# Data for this task
____

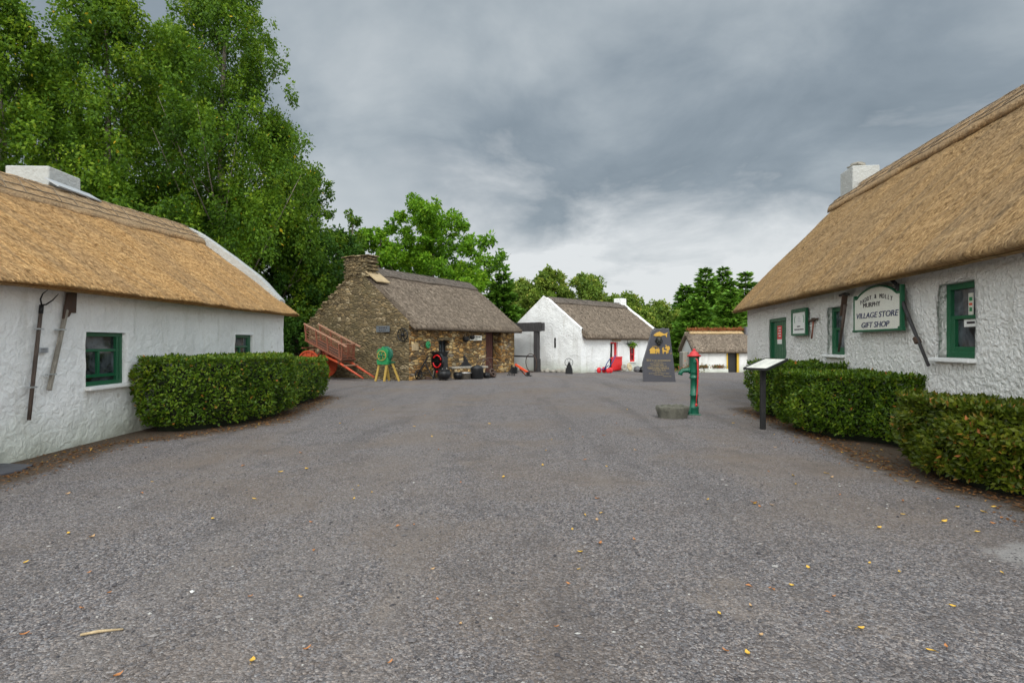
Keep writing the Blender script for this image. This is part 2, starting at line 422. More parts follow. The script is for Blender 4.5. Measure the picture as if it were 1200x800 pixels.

____

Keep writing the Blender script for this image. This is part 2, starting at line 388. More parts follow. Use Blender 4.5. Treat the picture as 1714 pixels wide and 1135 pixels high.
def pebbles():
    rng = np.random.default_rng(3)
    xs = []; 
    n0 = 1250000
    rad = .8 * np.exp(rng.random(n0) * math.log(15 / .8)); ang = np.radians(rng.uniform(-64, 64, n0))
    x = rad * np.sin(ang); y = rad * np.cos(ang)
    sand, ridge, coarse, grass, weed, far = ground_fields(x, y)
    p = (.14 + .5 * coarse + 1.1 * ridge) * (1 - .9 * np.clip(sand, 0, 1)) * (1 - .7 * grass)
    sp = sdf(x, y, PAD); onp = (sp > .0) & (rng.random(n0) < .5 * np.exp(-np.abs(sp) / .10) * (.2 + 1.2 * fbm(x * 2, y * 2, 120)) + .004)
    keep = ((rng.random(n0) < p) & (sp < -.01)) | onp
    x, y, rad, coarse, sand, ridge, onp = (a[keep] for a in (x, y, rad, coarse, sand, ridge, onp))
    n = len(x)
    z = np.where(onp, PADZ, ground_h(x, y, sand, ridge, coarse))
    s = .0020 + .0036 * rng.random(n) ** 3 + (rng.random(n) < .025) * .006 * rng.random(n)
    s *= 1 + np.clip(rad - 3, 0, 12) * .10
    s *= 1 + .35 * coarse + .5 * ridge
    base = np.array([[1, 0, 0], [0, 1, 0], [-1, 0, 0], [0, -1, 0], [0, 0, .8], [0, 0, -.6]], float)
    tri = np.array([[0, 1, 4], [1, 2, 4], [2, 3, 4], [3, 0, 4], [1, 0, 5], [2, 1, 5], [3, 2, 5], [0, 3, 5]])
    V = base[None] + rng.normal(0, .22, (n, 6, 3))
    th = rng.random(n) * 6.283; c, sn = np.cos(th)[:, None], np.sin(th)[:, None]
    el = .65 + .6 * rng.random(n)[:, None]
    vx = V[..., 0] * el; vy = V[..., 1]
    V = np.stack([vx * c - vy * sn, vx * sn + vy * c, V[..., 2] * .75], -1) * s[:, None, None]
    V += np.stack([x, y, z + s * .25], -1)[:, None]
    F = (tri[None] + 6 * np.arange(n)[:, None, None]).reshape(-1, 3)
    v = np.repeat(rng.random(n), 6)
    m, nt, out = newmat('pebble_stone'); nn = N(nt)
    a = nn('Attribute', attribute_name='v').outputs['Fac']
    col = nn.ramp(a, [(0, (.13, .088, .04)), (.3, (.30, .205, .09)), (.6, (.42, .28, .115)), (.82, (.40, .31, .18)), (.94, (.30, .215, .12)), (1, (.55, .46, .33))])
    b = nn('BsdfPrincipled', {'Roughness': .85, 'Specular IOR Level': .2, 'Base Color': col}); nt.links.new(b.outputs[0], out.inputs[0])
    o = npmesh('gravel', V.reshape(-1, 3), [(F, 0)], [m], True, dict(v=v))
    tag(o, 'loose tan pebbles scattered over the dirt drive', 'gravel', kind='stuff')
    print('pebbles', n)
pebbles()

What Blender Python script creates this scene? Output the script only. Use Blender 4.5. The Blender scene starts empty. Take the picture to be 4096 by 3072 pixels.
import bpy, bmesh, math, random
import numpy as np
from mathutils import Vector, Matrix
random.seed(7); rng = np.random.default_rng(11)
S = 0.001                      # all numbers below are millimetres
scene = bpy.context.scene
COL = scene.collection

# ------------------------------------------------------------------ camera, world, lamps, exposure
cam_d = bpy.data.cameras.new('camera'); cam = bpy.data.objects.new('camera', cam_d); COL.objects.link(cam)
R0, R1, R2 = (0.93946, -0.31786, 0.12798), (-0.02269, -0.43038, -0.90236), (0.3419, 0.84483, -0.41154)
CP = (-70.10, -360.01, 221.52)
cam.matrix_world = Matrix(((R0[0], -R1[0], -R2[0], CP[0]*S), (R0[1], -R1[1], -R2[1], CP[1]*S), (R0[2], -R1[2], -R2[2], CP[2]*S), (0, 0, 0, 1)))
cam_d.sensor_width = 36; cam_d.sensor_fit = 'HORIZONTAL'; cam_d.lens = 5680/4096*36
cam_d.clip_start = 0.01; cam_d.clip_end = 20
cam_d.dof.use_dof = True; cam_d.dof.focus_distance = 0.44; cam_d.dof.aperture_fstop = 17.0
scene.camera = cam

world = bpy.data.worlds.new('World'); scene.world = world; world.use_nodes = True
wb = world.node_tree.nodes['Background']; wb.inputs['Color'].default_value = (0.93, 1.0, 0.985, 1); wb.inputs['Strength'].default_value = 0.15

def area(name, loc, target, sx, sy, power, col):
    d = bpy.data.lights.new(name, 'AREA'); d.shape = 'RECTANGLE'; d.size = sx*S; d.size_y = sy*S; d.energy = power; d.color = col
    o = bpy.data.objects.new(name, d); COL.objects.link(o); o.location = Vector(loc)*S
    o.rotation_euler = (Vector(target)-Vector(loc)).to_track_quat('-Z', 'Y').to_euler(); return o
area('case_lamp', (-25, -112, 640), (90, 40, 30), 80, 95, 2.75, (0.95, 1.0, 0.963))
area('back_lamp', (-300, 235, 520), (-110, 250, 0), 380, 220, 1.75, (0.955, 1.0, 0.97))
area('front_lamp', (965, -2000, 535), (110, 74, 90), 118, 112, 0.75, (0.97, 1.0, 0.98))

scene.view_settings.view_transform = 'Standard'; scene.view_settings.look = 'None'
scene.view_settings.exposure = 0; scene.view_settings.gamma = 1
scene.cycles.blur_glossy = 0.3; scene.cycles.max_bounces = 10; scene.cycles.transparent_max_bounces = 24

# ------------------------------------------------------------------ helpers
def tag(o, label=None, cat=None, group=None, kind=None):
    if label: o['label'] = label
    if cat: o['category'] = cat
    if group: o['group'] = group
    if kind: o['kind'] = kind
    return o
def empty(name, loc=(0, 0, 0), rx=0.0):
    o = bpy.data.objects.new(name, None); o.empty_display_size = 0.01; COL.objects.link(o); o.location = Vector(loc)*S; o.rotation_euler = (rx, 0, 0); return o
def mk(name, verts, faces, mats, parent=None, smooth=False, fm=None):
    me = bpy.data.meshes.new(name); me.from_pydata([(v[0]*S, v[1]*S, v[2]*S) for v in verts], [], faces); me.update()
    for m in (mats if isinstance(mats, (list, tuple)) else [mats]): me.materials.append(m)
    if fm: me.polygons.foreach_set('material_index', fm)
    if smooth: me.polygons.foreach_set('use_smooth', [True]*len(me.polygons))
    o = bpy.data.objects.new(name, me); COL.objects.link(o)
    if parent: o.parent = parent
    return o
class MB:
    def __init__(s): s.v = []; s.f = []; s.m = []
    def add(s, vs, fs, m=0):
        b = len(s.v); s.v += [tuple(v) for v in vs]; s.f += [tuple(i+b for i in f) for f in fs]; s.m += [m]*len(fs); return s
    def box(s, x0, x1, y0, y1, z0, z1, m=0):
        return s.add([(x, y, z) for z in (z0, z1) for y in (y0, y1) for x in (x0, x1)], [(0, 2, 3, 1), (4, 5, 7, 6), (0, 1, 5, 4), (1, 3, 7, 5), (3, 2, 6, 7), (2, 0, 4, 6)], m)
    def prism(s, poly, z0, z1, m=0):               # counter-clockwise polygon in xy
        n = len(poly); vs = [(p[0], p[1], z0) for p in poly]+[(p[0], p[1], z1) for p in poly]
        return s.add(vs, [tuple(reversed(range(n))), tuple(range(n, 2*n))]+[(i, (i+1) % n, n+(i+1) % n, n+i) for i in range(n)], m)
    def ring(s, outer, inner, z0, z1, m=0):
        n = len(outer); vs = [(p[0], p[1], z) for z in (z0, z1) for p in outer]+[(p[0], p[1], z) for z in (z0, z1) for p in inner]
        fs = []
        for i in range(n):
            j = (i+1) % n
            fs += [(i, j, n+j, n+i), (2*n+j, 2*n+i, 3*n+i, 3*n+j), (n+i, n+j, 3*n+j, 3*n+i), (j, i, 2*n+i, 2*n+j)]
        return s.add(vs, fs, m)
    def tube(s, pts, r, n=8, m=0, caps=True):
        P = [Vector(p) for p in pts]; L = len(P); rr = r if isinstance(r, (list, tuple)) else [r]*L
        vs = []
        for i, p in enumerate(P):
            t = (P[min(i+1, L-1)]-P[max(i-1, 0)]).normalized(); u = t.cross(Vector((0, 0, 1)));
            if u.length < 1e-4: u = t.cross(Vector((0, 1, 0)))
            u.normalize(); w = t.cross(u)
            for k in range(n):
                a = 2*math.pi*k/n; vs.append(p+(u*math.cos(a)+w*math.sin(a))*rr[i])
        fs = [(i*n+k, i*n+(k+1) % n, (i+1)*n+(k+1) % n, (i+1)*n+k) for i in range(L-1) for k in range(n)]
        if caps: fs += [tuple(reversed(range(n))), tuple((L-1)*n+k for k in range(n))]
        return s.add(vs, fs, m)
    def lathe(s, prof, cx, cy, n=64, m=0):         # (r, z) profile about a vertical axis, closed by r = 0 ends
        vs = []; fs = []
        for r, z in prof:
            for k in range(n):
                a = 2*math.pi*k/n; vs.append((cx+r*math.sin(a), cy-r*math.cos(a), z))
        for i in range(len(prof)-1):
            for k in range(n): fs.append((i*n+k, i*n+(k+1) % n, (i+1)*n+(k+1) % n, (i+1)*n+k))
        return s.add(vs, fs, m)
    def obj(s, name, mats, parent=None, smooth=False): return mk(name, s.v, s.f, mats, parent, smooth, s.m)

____

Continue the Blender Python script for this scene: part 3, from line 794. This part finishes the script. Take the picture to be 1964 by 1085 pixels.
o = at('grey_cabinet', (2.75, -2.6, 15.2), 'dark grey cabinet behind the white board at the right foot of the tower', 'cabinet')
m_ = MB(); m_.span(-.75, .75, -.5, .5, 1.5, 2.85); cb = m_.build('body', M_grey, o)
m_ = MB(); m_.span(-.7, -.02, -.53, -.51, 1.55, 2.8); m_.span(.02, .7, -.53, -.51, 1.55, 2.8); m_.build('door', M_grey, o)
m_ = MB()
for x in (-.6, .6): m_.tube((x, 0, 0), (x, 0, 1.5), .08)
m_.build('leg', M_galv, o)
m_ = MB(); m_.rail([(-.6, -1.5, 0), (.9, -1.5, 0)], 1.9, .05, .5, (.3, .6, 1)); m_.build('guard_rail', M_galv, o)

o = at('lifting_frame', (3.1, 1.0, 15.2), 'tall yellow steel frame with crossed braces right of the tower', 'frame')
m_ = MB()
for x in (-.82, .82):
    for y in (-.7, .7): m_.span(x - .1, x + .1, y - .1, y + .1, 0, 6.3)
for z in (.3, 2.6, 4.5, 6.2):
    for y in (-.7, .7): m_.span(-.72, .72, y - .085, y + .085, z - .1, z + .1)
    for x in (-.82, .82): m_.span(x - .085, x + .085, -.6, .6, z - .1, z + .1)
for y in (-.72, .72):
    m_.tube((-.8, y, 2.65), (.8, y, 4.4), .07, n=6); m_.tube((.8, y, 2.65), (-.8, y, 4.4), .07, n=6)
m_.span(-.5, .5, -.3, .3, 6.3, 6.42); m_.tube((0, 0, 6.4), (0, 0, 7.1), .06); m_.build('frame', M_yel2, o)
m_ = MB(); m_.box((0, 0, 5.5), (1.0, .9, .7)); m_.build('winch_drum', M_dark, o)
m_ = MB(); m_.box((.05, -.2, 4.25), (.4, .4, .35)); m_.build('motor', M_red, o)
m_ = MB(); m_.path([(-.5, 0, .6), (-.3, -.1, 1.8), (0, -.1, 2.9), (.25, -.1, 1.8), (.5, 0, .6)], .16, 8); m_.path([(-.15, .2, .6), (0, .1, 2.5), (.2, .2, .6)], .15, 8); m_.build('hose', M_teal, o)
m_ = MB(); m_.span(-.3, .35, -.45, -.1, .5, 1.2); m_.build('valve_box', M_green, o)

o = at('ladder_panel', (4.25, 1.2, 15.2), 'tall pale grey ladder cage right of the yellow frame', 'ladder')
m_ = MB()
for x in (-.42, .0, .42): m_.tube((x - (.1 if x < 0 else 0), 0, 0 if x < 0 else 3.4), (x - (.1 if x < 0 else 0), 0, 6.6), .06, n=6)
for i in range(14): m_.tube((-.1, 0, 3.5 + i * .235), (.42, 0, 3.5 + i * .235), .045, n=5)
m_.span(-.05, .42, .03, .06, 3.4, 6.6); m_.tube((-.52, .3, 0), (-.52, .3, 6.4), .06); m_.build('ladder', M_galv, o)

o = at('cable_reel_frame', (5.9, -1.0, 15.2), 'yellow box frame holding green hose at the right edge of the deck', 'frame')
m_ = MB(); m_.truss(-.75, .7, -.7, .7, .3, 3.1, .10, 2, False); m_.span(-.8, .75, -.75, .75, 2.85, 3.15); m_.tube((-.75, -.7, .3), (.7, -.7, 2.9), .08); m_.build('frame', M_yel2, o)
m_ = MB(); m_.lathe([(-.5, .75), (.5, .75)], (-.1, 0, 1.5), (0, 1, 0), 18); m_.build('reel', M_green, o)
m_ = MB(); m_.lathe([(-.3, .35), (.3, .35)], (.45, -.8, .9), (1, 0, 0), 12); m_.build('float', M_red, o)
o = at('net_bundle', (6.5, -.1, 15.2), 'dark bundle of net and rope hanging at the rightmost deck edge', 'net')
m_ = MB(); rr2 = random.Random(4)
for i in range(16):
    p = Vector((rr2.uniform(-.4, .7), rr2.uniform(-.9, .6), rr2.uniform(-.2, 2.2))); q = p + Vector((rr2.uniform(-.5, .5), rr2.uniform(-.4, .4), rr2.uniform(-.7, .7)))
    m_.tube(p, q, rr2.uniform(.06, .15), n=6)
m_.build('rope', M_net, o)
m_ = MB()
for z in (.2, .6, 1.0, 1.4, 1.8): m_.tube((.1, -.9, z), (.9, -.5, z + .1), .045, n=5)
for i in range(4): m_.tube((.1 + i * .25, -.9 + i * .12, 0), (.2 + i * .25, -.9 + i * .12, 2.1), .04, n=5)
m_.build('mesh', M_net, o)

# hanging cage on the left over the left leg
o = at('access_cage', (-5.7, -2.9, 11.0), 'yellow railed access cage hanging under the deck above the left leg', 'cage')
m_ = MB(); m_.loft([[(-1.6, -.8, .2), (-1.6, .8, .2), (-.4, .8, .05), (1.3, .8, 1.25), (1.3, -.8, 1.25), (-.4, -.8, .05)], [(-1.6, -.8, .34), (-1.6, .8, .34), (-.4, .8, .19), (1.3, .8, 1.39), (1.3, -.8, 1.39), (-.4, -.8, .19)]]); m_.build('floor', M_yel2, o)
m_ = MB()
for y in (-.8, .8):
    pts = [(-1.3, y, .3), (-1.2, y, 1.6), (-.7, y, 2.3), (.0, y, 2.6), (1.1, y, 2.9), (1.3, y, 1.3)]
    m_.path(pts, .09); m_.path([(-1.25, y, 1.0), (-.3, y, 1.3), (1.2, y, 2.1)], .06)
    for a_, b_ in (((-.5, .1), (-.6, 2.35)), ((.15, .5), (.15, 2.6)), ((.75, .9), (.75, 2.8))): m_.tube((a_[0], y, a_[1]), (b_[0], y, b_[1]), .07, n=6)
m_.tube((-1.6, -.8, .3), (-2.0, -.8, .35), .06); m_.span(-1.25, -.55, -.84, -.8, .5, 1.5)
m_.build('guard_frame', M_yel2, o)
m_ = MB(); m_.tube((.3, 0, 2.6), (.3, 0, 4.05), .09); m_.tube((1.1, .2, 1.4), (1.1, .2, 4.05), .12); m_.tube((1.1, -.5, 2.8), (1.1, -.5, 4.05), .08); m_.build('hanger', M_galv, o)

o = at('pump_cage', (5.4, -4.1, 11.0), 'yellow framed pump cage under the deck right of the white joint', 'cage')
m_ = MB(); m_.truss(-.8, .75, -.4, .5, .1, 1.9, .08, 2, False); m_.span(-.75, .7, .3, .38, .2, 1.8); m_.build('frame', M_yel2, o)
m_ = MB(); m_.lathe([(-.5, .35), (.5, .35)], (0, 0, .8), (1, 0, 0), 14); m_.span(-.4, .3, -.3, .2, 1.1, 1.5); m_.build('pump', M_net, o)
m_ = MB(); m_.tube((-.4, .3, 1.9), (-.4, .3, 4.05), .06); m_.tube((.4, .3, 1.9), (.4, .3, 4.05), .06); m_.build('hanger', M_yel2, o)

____

# Given request
Determine how many of the lines above hold the word "Python", and output that number by itself.

# Output for this exercise
2